/---

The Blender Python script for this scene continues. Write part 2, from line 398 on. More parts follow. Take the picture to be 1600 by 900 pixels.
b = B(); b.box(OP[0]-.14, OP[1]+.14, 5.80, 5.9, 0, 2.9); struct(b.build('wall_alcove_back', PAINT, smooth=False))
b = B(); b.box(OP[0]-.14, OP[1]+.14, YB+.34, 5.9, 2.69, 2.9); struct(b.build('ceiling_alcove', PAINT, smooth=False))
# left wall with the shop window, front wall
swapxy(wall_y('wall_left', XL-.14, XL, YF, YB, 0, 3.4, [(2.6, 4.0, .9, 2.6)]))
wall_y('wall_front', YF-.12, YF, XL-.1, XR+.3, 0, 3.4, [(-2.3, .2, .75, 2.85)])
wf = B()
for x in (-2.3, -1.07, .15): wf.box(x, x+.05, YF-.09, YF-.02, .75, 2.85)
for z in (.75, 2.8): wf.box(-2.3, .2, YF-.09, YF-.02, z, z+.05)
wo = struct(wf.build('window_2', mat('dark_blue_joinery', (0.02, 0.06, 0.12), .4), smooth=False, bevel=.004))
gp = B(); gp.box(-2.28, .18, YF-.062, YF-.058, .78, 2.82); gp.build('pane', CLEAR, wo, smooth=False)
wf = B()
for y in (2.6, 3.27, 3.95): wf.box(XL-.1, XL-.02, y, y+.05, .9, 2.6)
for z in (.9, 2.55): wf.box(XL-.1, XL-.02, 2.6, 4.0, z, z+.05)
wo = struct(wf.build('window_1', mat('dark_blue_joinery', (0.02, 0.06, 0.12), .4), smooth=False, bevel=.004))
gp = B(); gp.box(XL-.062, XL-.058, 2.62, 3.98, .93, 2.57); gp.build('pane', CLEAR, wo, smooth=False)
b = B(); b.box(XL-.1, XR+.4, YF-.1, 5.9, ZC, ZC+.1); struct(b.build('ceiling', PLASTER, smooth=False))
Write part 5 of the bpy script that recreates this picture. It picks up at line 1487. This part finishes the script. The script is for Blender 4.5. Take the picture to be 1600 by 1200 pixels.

\---

The problem –
Reproduce each line verbatim.

The completed task –
The Blender Python script for this scene continues. Write part 2, from line 398 on. More parts follow. Take the picture to be 1600 by 900 pixels.
b = B(); b.box(OP[0]-.14, OP[1]+.14, 5.80, 5.9, 0, 2.9); struct(b.build('wall_alcove_back', PAINT, smooth=False))
b = B(); b.box(OP[0]-.14, OP[1]+.14, YB+.34, 5.9, 2.69, 2.9); struct(b.build('ceiling_alcove', PAINT, smooth=False))
# left wall with the shop window, front wall
swapxy(wall_y('wall_left', XL-.14, XL, YF, YB, 0, 3.4, [(2.6, 4.0, .9, 2.6)]))
wall_y('wall_front', YF-.12, YF, XL-.1, XR+.3, 0, 3.4, [(-2.3, .2, .75, 2.85)])
wf = B()
for x in (-2.3, -1.07, .15): wf.box(x, x+.05, YF-.09, YF-.02, .75, 2.85)
for z in (.75, 2.8): wf.box(-2.3, .2, YF-.09, YF-.02, z, z+.05)
wo = struct(wf.build('window_2', mat('dark_blue_joinery', (0.02, 0.06, 0.12), .4), smooth=False, bevel=.004))
gp = B(); gp.box(-2.28, .18, YF-.062, YF-.058, .78, 2.82); gp.build('pane', CLEAR, wo, smooth=False)
wf = B()
for y in (2.6, 3.27, 3.95): wf.box(XL-.1, XL-.02, y, y+.05, .9, 2.6)
for z in (.9, 2.55): wf.box(XL-.1, XL-.02, 2.6, 4.0, z, z+.05)
wo = struct(wf.build('window_1', mat('dark_blue_joinery', (0.02, 0.06, 0.12), .4), smooth=False, bevel=.004))
gp = B(); gp.box(XL-.062, XL-.058, 2.62, 3.98, .93, 2.57); gp.build('pane', CLEAR, wo, smooth=False)
b = B(); b.box(XL-.1, XR+.4, YF-.1, 5.9, ZC, ZC+.1); struct(b.build('ceiling', PLASTER, smooth=False))
Write part 5 of the bpy script that recreates this picture. It picks up at line 1487. This part finishes the script. The script is for Blender 4.5. Take the picture to be 1600 by 1200 pixels.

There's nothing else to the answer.